## [WHAT THE TASK ASKS]
Retype the material that follows, keeping every word as it is.

## [INFORMATION PROVIDED]
+ + + +
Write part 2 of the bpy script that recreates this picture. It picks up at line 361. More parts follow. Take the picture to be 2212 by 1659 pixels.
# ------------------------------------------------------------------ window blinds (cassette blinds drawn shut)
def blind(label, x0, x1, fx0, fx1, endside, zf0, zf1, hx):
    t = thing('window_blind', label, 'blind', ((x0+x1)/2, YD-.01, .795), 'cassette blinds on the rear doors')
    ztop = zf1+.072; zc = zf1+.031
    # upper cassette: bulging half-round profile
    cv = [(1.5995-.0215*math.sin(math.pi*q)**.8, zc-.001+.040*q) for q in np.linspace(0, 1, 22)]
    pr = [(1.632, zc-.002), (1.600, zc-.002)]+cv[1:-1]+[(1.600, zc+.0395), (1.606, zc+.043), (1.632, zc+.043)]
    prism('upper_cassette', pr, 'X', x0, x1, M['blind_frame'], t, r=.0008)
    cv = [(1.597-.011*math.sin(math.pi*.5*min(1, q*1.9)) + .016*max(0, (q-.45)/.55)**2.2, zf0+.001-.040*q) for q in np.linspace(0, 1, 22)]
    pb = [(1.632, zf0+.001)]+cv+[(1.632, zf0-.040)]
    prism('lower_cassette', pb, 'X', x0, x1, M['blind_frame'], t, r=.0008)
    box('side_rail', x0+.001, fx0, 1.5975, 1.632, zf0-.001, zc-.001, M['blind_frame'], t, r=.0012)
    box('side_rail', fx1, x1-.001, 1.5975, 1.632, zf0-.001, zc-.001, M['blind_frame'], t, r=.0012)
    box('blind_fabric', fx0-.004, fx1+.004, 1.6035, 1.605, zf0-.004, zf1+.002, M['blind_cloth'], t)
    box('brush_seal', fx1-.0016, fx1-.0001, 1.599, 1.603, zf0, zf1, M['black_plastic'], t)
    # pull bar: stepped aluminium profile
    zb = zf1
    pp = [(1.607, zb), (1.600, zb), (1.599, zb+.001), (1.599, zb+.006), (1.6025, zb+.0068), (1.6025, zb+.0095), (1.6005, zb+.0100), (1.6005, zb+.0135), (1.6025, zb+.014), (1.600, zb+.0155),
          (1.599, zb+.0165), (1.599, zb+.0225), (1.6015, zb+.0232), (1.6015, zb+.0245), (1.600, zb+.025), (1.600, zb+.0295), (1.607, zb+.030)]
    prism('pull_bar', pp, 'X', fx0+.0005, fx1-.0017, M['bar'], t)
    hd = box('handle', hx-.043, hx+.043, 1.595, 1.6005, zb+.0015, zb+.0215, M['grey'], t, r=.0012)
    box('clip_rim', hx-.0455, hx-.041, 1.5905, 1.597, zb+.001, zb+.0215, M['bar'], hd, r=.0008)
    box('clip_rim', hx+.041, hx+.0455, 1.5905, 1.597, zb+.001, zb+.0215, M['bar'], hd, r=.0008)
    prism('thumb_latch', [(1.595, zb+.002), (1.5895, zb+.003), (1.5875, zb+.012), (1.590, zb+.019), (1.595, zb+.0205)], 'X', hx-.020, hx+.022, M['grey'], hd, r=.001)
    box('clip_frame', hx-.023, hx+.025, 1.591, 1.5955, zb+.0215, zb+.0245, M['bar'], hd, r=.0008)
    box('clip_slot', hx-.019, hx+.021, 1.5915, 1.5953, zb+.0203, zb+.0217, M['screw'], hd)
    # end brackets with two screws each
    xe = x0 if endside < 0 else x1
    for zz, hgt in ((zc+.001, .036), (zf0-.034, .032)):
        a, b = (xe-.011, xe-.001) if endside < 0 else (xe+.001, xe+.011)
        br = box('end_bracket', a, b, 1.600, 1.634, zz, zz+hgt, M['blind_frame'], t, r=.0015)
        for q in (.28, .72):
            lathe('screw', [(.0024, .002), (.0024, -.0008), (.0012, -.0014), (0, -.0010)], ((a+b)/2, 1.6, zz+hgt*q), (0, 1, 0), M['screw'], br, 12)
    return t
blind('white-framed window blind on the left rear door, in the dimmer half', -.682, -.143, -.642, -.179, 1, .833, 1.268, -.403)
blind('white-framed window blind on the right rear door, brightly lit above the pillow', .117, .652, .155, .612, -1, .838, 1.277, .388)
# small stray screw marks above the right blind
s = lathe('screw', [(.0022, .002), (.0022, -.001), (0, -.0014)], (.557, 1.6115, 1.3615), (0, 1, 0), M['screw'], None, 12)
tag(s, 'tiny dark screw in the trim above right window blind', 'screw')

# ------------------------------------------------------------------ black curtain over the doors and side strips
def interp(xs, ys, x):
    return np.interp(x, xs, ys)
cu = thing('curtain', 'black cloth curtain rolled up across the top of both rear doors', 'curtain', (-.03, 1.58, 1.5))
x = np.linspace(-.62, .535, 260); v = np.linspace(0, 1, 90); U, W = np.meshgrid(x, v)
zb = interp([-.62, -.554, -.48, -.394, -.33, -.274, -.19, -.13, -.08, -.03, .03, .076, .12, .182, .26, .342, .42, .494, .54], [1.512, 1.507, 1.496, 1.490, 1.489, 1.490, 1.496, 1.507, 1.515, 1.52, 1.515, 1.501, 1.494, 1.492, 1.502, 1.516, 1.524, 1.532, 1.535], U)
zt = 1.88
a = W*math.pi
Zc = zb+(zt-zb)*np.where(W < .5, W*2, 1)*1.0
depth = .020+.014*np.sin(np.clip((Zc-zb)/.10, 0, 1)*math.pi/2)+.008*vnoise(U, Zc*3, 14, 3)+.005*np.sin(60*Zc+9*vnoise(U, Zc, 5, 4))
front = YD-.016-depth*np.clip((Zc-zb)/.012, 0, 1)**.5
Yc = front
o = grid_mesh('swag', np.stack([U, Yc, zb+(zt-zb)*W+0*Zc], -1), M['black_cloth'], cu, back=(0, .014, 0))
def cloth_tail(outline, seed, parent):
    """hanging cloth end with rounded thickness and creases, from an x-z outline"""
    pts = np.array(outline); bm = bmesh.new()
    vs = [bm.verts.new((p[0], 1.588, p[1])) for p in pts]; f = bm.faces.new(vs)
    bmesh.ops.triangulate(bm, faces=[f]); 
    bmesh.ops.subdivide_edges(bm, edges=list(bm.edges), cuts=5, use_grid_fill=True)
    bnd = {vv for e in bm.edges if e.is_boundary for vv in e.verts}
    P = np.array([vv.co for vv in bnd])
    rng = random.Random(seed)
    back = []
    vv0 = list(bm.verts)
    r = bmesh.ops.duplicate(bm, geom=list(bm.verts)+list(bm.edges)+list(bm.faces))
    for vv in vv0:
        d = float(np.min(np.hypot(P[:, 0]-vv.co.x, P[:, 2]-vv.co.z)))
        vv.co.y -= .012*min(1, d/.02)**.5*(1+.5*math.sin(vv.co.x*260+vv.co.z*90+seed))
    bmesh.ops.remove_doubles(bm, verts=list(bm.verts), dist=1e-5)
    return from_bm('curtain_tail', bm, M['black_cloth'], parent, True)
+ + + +
## [RESULT FOR THIS EXERCISE]
Write part 2 of the bpy script that recreates this picture. It picks up at line 361. More parts follow. Take the picture to be 2212 by 1659 pixels.
# ------------------------------------------------------------------ window blinds (cassette blinds drawn shut)
def blind(label, x0, x1, fx0, fx1, endside, zf0, zf1, hx):
    t = thing('window_blind', label, 'blind', ((x0+x1)/2, YD-.01, .795), 'cassette blinds on the rear doors')
    ztop = zf1+.072; zc = zf1+.031
    # upper cassette: bulging half-round profile
    cv = [(1.5995-.0215*math.sin(math.pi*q)**.8, zc-.001+.040*q) for q in np.linspace(0, 1, 22)]
    pr = [(1.632, zc-.002), (1.600, zc-.002)]+cv[1:-1]+[(1.600, zc+.0395), (1.606, zc+.043), (1.632, zc+.043)]
    prism('upper_cassette', pr, 'X', x0, x1, M['blind_frame'], t, r=.0008)
    cv = [(1.597-.011*math.sin(math.pi*.5*min(1, q*1.9)) + .016*max(0, (q-.45)/.55)**2.2, zf0+.001-.040*q) for q in np.linspace(0, 1, 22)]
    pb = [(1.632, zf0+.001)]+cv+[(1.632, zf0-.040)]
    prism('lower_cassette', pb, 'X', x0, x1, M['blind_frame'], t, r=.0008)
    box('side_rail', x0+.001, fx0, 1.5975, 1.632, zf0-.001, zc-.001, M['blind_frame'], t, r=.0012)
    box('side_rail', fx1, x1-.001, 1.5975, 1.632, zf0-.001, zc-.001, M['blind_frame'], t, r=.0012)
    box('blind_fabric', fx0-.004, fx1+.004, 1.6035, 1.605, zf0-.004, zf1+.002, M['blind_cloth'], t)
    box('brush_seal', fx1-.0016, fx1-.0001, 1.599, 1.603, zf0, zf1, M['black_plastic'], t)
    # pull bar: stepped aluminium profile
    zb = zf1
    pp = [(1.607, zb), (1.600, zb), (1.599, zb+.001), (1.599, zb+.006), (1.6025, zb+.0068), (1.6025, zb+.0095), (1.6005, zb+.0100), (1.6005, zb+.0135), (1.6025, zb+.014), (1.600, zb+.0155),
          (1.599, zb+.0165), (1.599, zb+.0225), (1.6015, zb+.0232), (1.6015, zb+.0245), (1.600, zb+.025), (1.600, zb+.0295), (1.607, zb+.030)]
    prism('pull_bar', pp, 'X', fx0+.0005, fx1-.0017, M['bar'], t)
    hd = box('handle', hx-.043, hx+.043, 1.595, 1.6005, zb+.0015, zb+.0215, M['grey'], t, r=.0012)
    box('clip_rim', hx-.0455, hx-.041, 1.5905, 1.597, zb+.001, zb+.0215, M['bar'], hd, r=.0008)
    box('clip_rim', hx+.041, hx+.0455, 1.5905, 1.597, zb+.001, zb+.0215, M['bar'], hd, r=.0008)
    prism('thumb_latch', [(1.595, zb+.002), (1.5895, zb+.003), (1.5875, zb+.012), (1.590, zb+.019), (1.595, zb+.0205)], 'X', hx-.020, hx+.022, M['grey'], hd, r=.001)
    box('clip_frame', hx-.023, hx+.025, 1.591, 1.5955, zb+.0215, zb+.0245, M['bar'], hd, r=.0008)
    box('clip_slot', hx-.019, hx+.021, 1.5915, 1.5953, zb+.0203, zb+.0217, M['screw'], hd)
    # end brackets with two screws each
    xe = x0 if endside < 0 else x1
    for zz, hgt in ((zc+.001, .036), (zf0-.034, .032)):
        a, b = (xe-.011, xe-.001) if endside < 0 else (xe+.001, xe+.011)
        br = box('end_bracket', a, b, 1.600, 1.634, zz, zz+hgt, M['blind_frame'], t, r=.0015)
        for q in (.28, .72):
            lathe('screw', [(.0024, .002), (.0024, -.0008), (.0012, -.0014), (0, -.0010)], ((a+b)/2, 1.6, zz+hgt*q), (0, 1, 0), M['screw'], br, 12)
    return t
blind('white-framed window blind on the left rear door, in the dimmer half', -.682, -.143, -.642, -.179, 1, .833, 1.268, -.403)
blind('white-framed window blind on the right rear door, brightly lit above the pillow', .117, .652, .155, .612, -1, .838, 1.277, .388)
# small stray screw marks above the right blind
s = lathe('screw', [(.0022, .002), (.0022, -.001), (0, -.0014)], (.557, 1.6115, 1.3615), (0, 1, 0), M['screw'], None, 12)
tag(s, 'tiny dark screw in the trim above right window blind', 'screw')

# ------------------------------------------------------------------ black curtain over the doors and side strips
def interp(xs, ys, x):
    return np.interp(x, xs, ys)
cu = thing('curtain', 'black cloth curtain rolled up across the top of both rear doors', 'curtain', (-.03, 1.58, 1.5))
x = np.linspace(-.62, .535, 260); v = np.linspace(0, 1, 90); U, W = np.meshgrid(x, v)
zb = interp([-.62, -.554, -.48, -.394, -.33, -.274, -.19, -.13, -.08, -.03, .03, .076, .12, .182, .26, .342, .42, .494, .54], [1.512, 1.507, 1.496, 1.490, 1.489, 1.490, 1.496, 1.507, 1.515, 1.52, 1.515, 1.501, 1.494, 1.492, 1.502, 1.516, 1.524, 1.532, 1.535], U)
zt = 1.88
a = W*math.pi
Zc = zb+(zt-zb)*np.where(W < .5, W*2, 1)*1.0
depth = .020+.014*np.sin(np.clip((Zc-zb)/.10, 0, 1)*math.pi/2)+.008*vnoise(U, Zc*3, 14, 3)+.005*np.sin(60*Zc+9*vnoise(U, Zc, 5, 4))
front = YD-.016-depth*np.clip((Zc-zb)/.012, 0, 1)**.5
Yc = front
o = grid_mesh('swag', np.stack([U, Yc, zb+(zt-zb)*W+0*Zc], -1), M['black_cloth'], cu, back=(0, .014, 0))
def cloth_tail(outline, seed, parent):
    """hanging cloth end with rounded thickness and creases, from an x-z outline"""
    pts = np.array(outline); bm = bmesh.new()
    vs = [bm.verts.new((p[0], 1.588, p[1])) for p in pts]; f = bm.faces.new(vs)
    bmesh.ops.triangulate(bm, faces=[f]); 
    bmesh.ops.subdivide_edges(bm, edges=list(bm.edges), cuts=5, use_grid_fill=True)
    bnd = {vv for e in bm.edges if e.is_boundary for vv in e.verts}
    P = np.array([vv.co for vv in bnd])
    rng = random.Random(seed)
    back = []
    vv0 = list(bm.verts)
    r = bmesh.ops.duplicate(bm, geom=list(bm.verts)+list(bm.edges)+list(bm.faces))
    for vv in vv0:
        d = float(np.min(np.hypot(P[:, 0]-vv.co.x, P[:, 2]-vv.co.z)))
        vv.co.y -= .012*min(1, d/.02)**.5*(1+.5*math.sin(vv.co.x*260+vv.co.z*90+seed))
    bmesh.ops.remove_doubles(bm, verts=list(bm.verts), dist=1e-5)
    return from_bm('curtain_tail', bm, M['black_cloth'], parent, True)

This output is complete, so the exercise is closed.